Michael Chabon is known for his interest in cartoons. His Pulitzer Prizewinning novel, The Amazing Adventures of Kavalier and Clay, told the story of two comic-book writers. Chabon was also a screenwriter on Spider-Man 2. In his new book, he turns to a different genre. In The Final Problem, Conan Doyle sent Sherlock Holmes to a temporary death in the Reichenbach Falls. In The Final Solution, Chabon imagines Holmes as a retired 89-year-old living in Sussex, investigating the mystery of a stolen parrot belonging to a nine-year-old Jewish refugee. (The year is 1944.) The parrot can recite Goethe and Schiller and, more mysteriously, strings of German numbers. Although Holmes succeeds in recovering the parrot, he is unable to fathom the greater riddle of what the numbers mean. He wonders if a career devoted to "the discovery of sense and causality amid . . . the trackless brambles of life" hasn't blinded him to the real mysteries of the world. The solution turns out to be a horror beyond his comprehension.

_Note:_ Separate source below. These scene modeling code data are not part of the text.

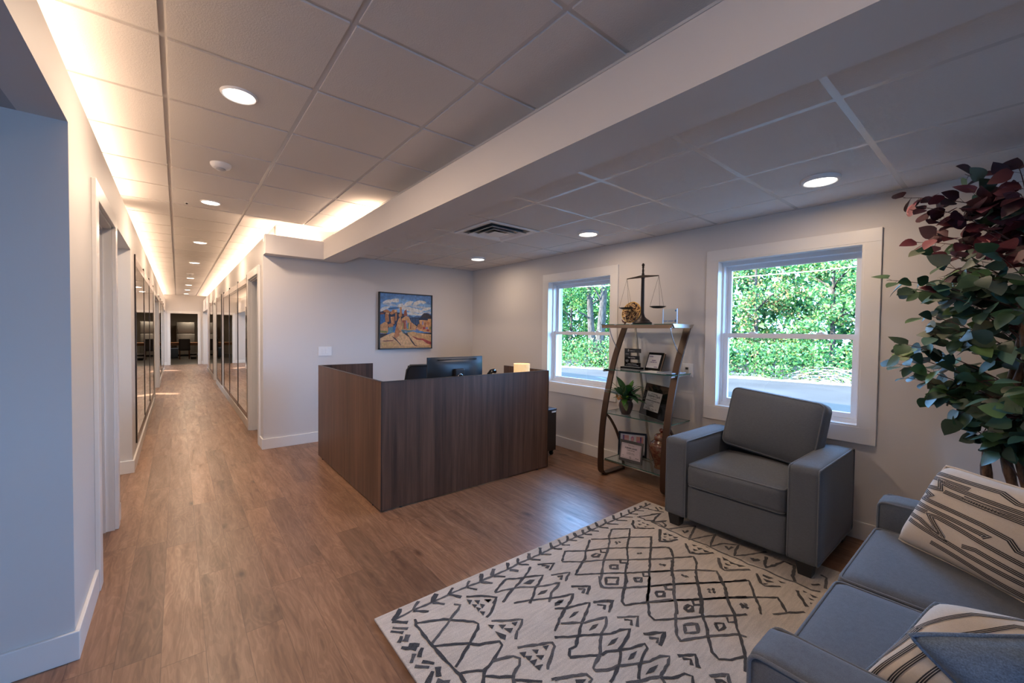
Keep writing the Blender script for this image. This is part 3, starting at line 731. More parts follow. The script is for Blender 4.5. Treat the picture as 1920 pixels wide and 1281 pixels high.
# ---- lamp
lamp = empty('table_lamp', (2.83, 3.31, .752), label='small table lamp with a glowing linen drum shade on the reception desk', cat='lamp')
M_shade = mat('linen_shade', (.75, .55, .32), .9); k = NT(M_shade); nn = k.noise(k.world((90, 90, 25)), 1.5, 4)
k.l(k.ramp(nn, [(.3, (.62, .36, .14)), (.7, (1.0, .72, .38))]), k.b.inputs['Emission Color']); k.b.inputs['Emission Strength'].default_value = .85
bm = new_bm(); lathe(bm, [(.084, .19), (.086, .345), (.084, .345), (.082, .19)], (2.83, 3.31, .752), 32); mk('lamp_shade', bm, M_shade, lamp, auto=40)
bm = new_bm(); lathe(bm, [(0, 0), (.055, 0), (.055, .012), (.012, .02), (.010, .22), (0, .22)], (2.83, 3.31, .752), 24); mk('base', bm, M_nickel, lamp, auto=40)
bm = new_bm(); lathe(bm, [(0, .22), (.022, .23), (.030, .26), (.02, .29), (0, .30)], (2.83, 3.31, .752), 16); mk('bulb', bm, mat('bulb', (1, 1, 1), .5, emit=(1, .8, .55), es=14), lamp, smooth=True)
# ---- phone
ph = empty('desk_phone', (2.66, 3.62, .752), label='black desk phone just peeking over the reception desk panel', cat='phone')
bm = new_bm(); M = Matrix.Translation((2.68, 3.66, .80)) @ Matrix.Rotation(.9, 4, 'X'); box(bm, -.10, .10, -.11, .11, -.02, .02, .01, M=M); mk('body', bm, M_black, ph)
bm = new_bm(); tube(bm, [(2.60, 3.62, .90), (2.63, 3.63, .962), (2.67, 3.64, .995), (2.71, 3.645, 1.0), (2.735, 3.65, .985)], [.020, .021, .024, .027, .02], 10); tube(bm, [(2.66, 3.68, .80), (2.66, 3.66, .98)], .016, 8); mk('handset', bm, M_blackgloss, ph, smooth=True)

# ---- painting
pt = empty('landscape_painting', (2.575, YB, 1.565), label='square black-framed painting of orange desert rocks under a blue sky', cat='painting')
px0, px1, pz0, pz1 = 2.166, 2.984, 1.166, 1.966
bm = new_bm()
for a in ((px0, px0+.014, pz0, pz1), (px1-.014, px1, pz0, pz1)): box(bm, a[0], a[1], YB-.045, YB, a[2], a[3])
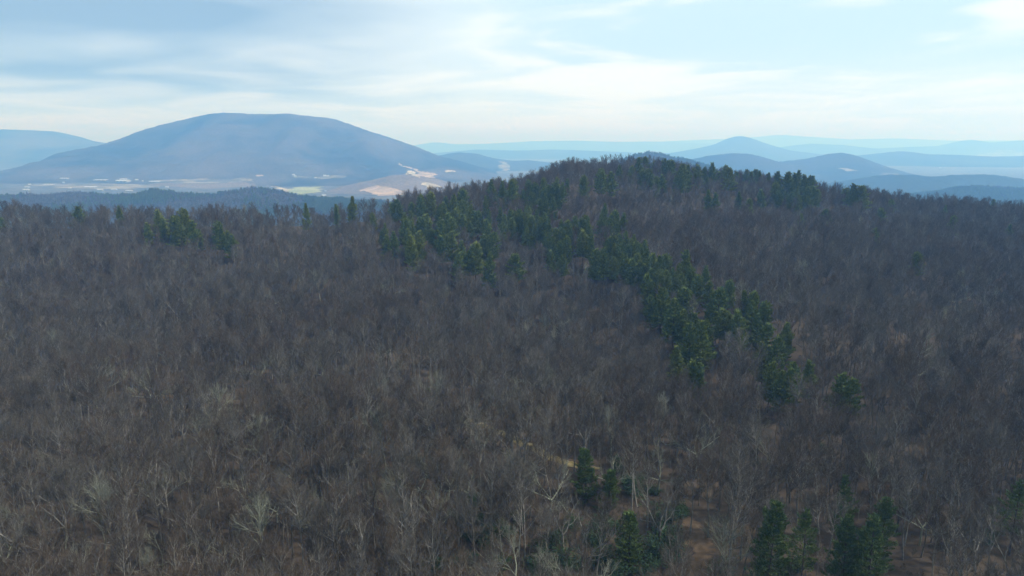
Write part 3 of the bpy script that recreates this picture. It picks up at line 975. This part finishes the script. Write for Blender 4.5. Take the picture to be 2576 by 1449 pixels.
def put_pines(lst, where, group, near=False, rows=None, protos=None, fat=.88, tall=8.5, lo=19.0):
    prot = protos or (NEARP if near else PINES)
    items = []
    for (u, v, hv) in lst:
        Hh = 24.0
        res = None
        for _ in range(3):
            res = hit(u, v, extra=Hh - .3, ymin=80, ymax=900)
            if res is None: break
            D = math.hypot(res[1], 60)
            vis = hv * D / FPX
            Hh = min(max(vis * 1.15 + tall, lo), 31.0)
        if res is None:       # above the crest: stand it on the crest
            d = ray(u, v)
            for y_ in np.arange(560, 800, 4.0):
                need = CAMZ + d[2] * y_ - h1(d[0] * y_, y_)
                if 12 < need < 30: res = (d[0] * y_, y_); Hh = need; break
        if res is None: continue
        # never two trunks in one spot
        x, y = res
        for px_, py_ in pine_xy:
            if (x - px_) ** 2 + (y - py_) ** 2 < 4.0: x += 1.6; y += .8
        pine_xy.append((x, y))
        items.append([u, v, x, y, Hh, hv])
    items.sort(key=lambda a: a[1])
    nrow = rows or max(1, int(round(len(items) / 11)))
    rnames = {1: [''], 2: ['upper row of ', 'lower row of '], 3: ['top row of ', 'middle row of ', 'bottom row of '],
              4: ['top row of ', 'upper middle row of ', 'lower middle row of ', 'bottom row of '],
              5: ['top row of ', 'second row of ', 'middle row of ', 'fourth row of ', 'bottom row of '],
              6: ['top row of ', 'second row of ', 'upper middle row of ', 'lower middle row of ', 'lowest but one row of ', 'bottom row of '],
              7: ['top row of ', 'second row of ', 'upper middle row of ', 'central row of ', 'lower middle row of ', 'lowest but one row of ', 'bottom row of ']}[nrow]
    per = math.ceil(len(items) / nrow)
    for ri in range(nrow):
        row = sorted(items[ri * per:(ri + 1) * per], key=lambda a: a[0])
        for i, (u, v, x, y, Hh, hv) in enumerate(row):
            tm, cm, H0 = prot[(int(u) * 7 + int(v)) % len(prot)] if not near else prot[i % len(prot)]
            s = Hh / H0
            sx = s * random.uniform(.86, 1.14) * fat
            look = 'tall' if Hh > 24 else ('short' if Hh < 17 else 'green')
            lab = f'{look} pine, {ORD[min(i, 19)]} from left in {rnames[ri]}{where}'
            plant('pine_tree', tm, cm, x, y, (sx, sx, s), random.uniform(0, 6.28), lab, 'pine tree', group,
                  tilt=(random.gauss(0, .015), random.gauss(0, .015)))


put_pines(left_row, 'pines scattered along the left ridge', 'pines on the left part of the ridge', rows=1, fat=.95, tall=8.0, lo=18.0)
put_pines(mid_left, 'lone pines left of the big stand', 'lone pines left of the big pine stand', rows=1, fat=.7, tall=4.0, lo=14.0)
put_pines(stand, 'pine stand on the hill', 'pines of the big stand on the hillside', rows=7)
put_pines(sky_row, 'pines along the hilltop', 'pines along the hilltop', rows=5)
put_pines(right_sc, 'scattered pines on the right slope', 'scattered pines on the right slope', rows=1)
put_pines(spur, 'pines down the spur', 'pines running down the spur', rows=5)
put_pines(fore, 'big pines at the lower right', 'big pines at the lower right', near=True, rows=1, fat=1.02)

# young light green evergreens and dark evergreen thickets below them
for (u, v, sc_, lab) in [(1478, 1128, 1.3, 'light green young evergreen left of the dark thicket, upper one'),
                         (1532, 1180, 1.05, 'bright green round topped young evergreen beside a taller one'),
                         (1585, 1285, 1.3, 'tallest yellow green young evergreen near the bottom edge'),
                         (1075, 975, .6, 'small green evergreen alone among bare trees in the middle'),
                         (1722, 872, .9, 'small yellow green evergreen below the spur pines')]:
    r = hit(u, v, extra=12 * sc_ - .3, ymin=80)
    pine_xy.append(r)
    tm, cm, H0 = YOUNG[int(u) % 2]
    plant('young_evergreen', tm, cm, r[0], r[1], sc_, random.random() * 6, lab, 'evergreen tree', 'young evergreens among the bare trees')

shr = [(1190, 1245, 1), (1270, 1320, 1.2), (1330, 1195, .8), (1500, 1345, 1.2), (1540, 1310, 1.3), (1600, 1225, 1.4), (1590, 1195, 1.3), (1640, 1215, 1.1),
       (1560, 1160, 1.0), (1650, 1290, 1.3), (1690, 1310, 1.5), (1665, 1350, 1.5), (1690, 1390, 1.6), (1640, 1380, 1.3), (1620, 1420, 1.2),
       (1250, 1400, 1.3), (1180, 1380, 1.1), (1120, 1340, 1.0), (1100, 1400, 1.1), (1370, 1360, 1.1), (1420, 1390, 1.2), (1470, 1400, 1.1), (1300, 1290, .9),
       (1210, 1290, 1), (1150, 1290, .9), (1400, 1330, 1.0), (1515, 1395, 1.3), (1550, 1430, 1.2), (1370, 1430, 1.1), (2065, 1115, 1.0), (2000, 1410, 1.0),
       (1820, 1435, 1.3), (2480, 1340, 1.0), (1905, 1150, .7), (1185, 1330, .9), (1720, 1270, 1.1), (1340, 1400, 1.2), (1445, 1300, 1.0), (1230, 1350, 1.2),
       (1590, 1380, 1.4)]
shr.sort()
zcount = {}
for i, (u, v, sc_) in enumerate(shr):
    r = hit(u, v, extra=3, ymin=80)
    tm, cm = SHRUBS[i % 3]
    sc_ *= 1.0
    zone = 'bottom centre left' if u < 1330 else ('bottom centre' if u < 1560 else ('bottom centre right' if u < 1760 else 'lower right'))
    zcount[zone] = zcount.get(zone, 0) + 1
    plant('evergreen_thicket', tm, cm, r[0], r[1], (sc_, sc_, sc_ * random.uniform(.8, 1.2)), random.random() * 6,
          f'dark evergreen thicket under bare trees, {ORD[zcount[zone] - 1]} from left at the {zone}', 'thicket', f'dark evergreen thickets at the {zone}', parts=('stems', 'foliage'))

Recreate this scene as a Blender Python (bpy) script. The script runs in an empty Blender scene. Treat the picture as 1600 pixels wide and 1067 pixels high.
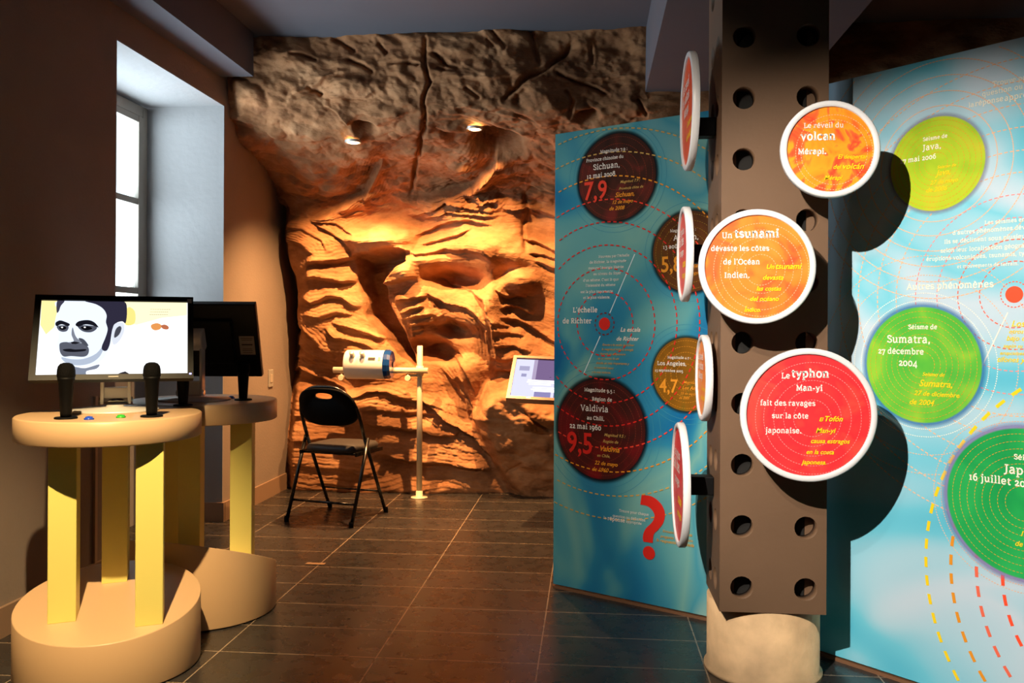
import bpy, bmesh, math, random
import numpy as np
from mathutils import Vector, Matrix
SC = bpy.context.scene
COL = SC.collection
PI = math.pi

# ------------------------------------------------------------------ camera
F = 1350.0                      # focal length in pixels of the 1600 wide frame
EYE = Vector((0.0, 0.0, 1.22))
YAW = math.atan(120 / F)
HOR = 515.0                     # image row of the horizon
CAMROT = (Matrix.Rotation(YAW, 3, 'Z') @ Matrix.Rotation(PI / 2, 3, 'X') @ Matrix.Rotation(0.005, 3, 'Z'))
cam_d = bpy.data.cameras.new('camera')
cam_d.sensor_width = 36.0
cam_d.lens = 36.0 * F / 1600.0
cam_d.shift_y = -(533.5 - HOR) / 1600.0
cam_d.clip_start = 0.05
cam = bpy.data.objects.new('camera', cam_d)
COL.objects.link(cam)
M4 = CAMROT.to_4x4()
M4.translation = EYE
cam.matrix_world = M4
SC.camera = cam

# ------------------------------------------------------------------ world, exposure
SC.view_settings.view_transform = 'Standard'
SC.view_settings.look = 'None'
SC.view_settings.gamma = 1.0
SC.view_settings.use_curve_mapping = False
SC.view_settings.exposure = 0.0
SC.cycles.use_denoising = True
SC.cycles.max_bounces = 8
SC.cycles.sample_clamp_indirect = 6.0
w = bpy.data.worlds.new('sky')
SC.world = w
w.use_nodes = True
bg = w.node_tree.nodes['Background']
wt_ = w.node_tree
tcw = wt_.nodes.new('ShaderNodeTexCoord')
sxw = wt_.nodes.new('ShaderNodeSeparateXYZ')
mrw = wt_.nodes.new('ShaderNodeMapRange')
mrw.inputs['From Min'].default_value = -0.15
mrw.inputs['From Max'].default_value = 0.15
mrw.inputs['To Min'].default_value = 22.0      # sunlit courtyard below the horizon
mrw.inputs['To Max'].default_value = 1.8       # sky
wt_.links.new(tcw.outputs['Generated'], sxw.inputs[0])
wt_.links.new(sxw.outputs['Z'], mrw.inputs['Value'])
wt_.links.new(mrw.outputs['Result'], bg.inputs['Strength'])
bg.inputs['Color'].default_value = (0.80, 0.90, 1.0, 1)

# ------------------------------------------------------------------ lamps of the room, plus an added fill
def aim(o, target):
    d = Vector(target) - o.location
    o.rotation_euler = d.to_track_quat('-Z', 'Y').to_euler()

def spot(name, loc, target, power, color, angle, blend, radius=0.03):
    l = bpy.data.lights.new(name, 'SPOT')
    l.energy = power
    l.color = color
    l.spot_size = math.radians(angle)
    l.spot_blend = blend
    l.shadow_soft_size = radius
    o = bpy.data.objects.new(name, l)
    o.location = loc
    COL.objects.link(o)
    aim(o, target)
    return o

def area(name, loc, target, sx, sy, power, color):
    l = bpy.data.lights.new(name, 'AREA')
    l.shape = 'RECTANGLE'
    l.size = sx
    l.size_y = sy
    l.energy = power
    l.color = color
    o = bpy.data.objects.new(name, l)
    o.location = loc
    COL.objects.link(o)
    aim(o, target)
    return o

# track lamps under the ceiling, behind and above the visitor
spot('track_lamp_panels', (-1.05, -0.05, 2.62), (1.12, 3.05, 0.92), 940, (1.0, 0.89, 0.76), 36, 0.75, 0.012)
spot('track_lamp_kiosk', (-1.0, 1.15, 2.95), (-1.74, 2.75, 0.5), 900, (1.0, 0.71, 0.36), 33, 0.85, 0.02)
spot('track_lamp_screen', (-1.0, 0.2, 2.8), (0.15, 4.0, 0.9), 290, (1.0, 0.86, 0.70), 40, 0.8, 0.03)
area('ambient_fill', (0.6, -1.2, 2.98), (0.6, -1.2, 0), 1.6, 0.6, 8, (1.0, 0.84, 0.70))  # added soft fill to lift the ambient level, unseen behind the camera
ptl = bpy.data.lights.new('window_portal', 'AREA')
ptl.shape = 'RECTANGLE'
ptl.size = 1.2
ptl.size_y = 1.5
ptl.cycles.is_portal = True
pto = bpy.data.objects.new('window_portal', ptl)
pto.location = (-2.96, 4.65, 1.83)
COL.objects.link(pto)
aim(pto, (0, 4.65, 1.83))

# ------------------------------------------------------------------ pixel <-> world helpers
def ray(px, py):
    return CAMROT @ Vector(((px - 800) / F, -(py - HOR) / F, -1.0))

def on_floor(px, py, z=0.0):
    r = ray(px, py)
    return EYE + r * ((z - EYE.z) / r.z)

def on_x(px, py, X):
    r = ray(px, py)
    return EYE + r * ((X - EYE.x) / r.x)

def on_y(px, py, Y):
    r = ray(px, py)
    return EYE + r * ((Y - EYE.y) / r.y)

def at_depth(px, py, d):
    return EYE + ray(px, py) * d

# ------------------------------------------------------------------ object helpers
def tag(o, label=None, cat=None, group=None, kind=None):
    if label: o['label'] = label
    if cat: o['category'] = cat
    if group: o['group'] = group
    if kind: o['kind'] = kind
    return o

def thing(name, label, cat, loc=(0, 0, 0), rz=0.0, group=None, kind=None):
    o = bpy.data.objects.new(name, None)
    o.empty_display_size = 0.1
    o.location = loc
    o.rotation_euler = (0, 0, rz)
    COL.objects.link(o)
    return tag(o, label, cat, group, kind)

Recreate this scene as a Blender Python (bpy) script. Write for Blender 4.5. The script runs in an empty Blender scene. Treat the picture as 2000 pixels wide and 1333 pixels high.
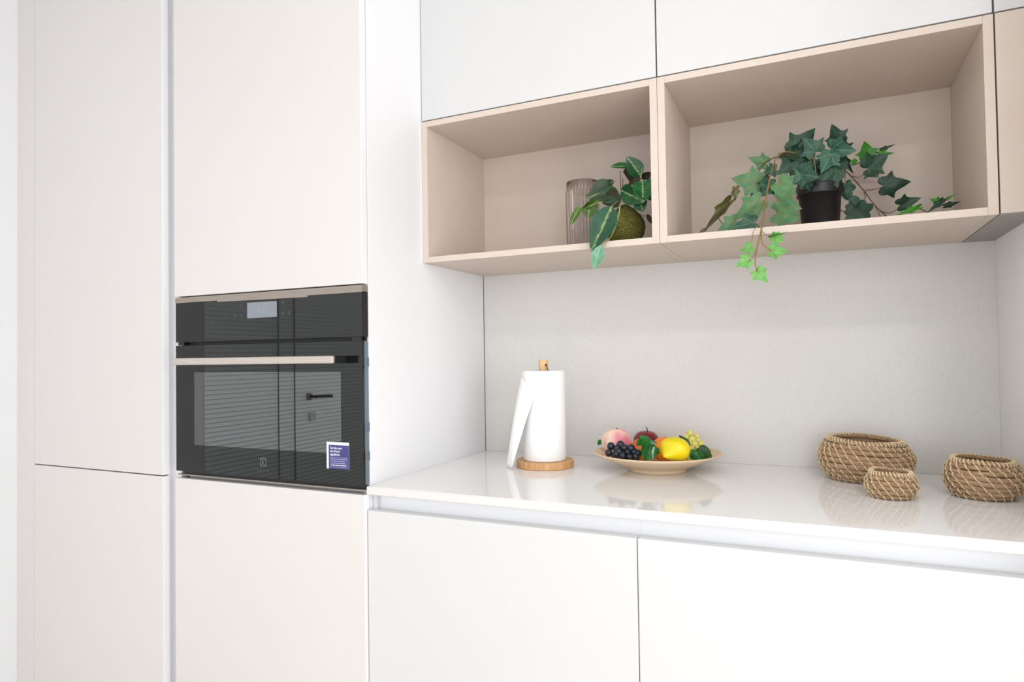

Chabon's approach to genre is not as slippery as Lethem's: he may write about cartoon characters and fictional detectives, but the barrier between fantasy and reality remains intact. Lethem's move from straightforward science fiction to a naturalistic style incorporating elements of fantasy represents an explicit challenge to the conventions of literary fiction. What both writers understand, however, is that realism is not the only - or even the best - means to convey complex emotional truths; a superhero goat teaching at a university can tell us just as much. This willingness to try new things makes them two of the most ambitious and interesting writers working today.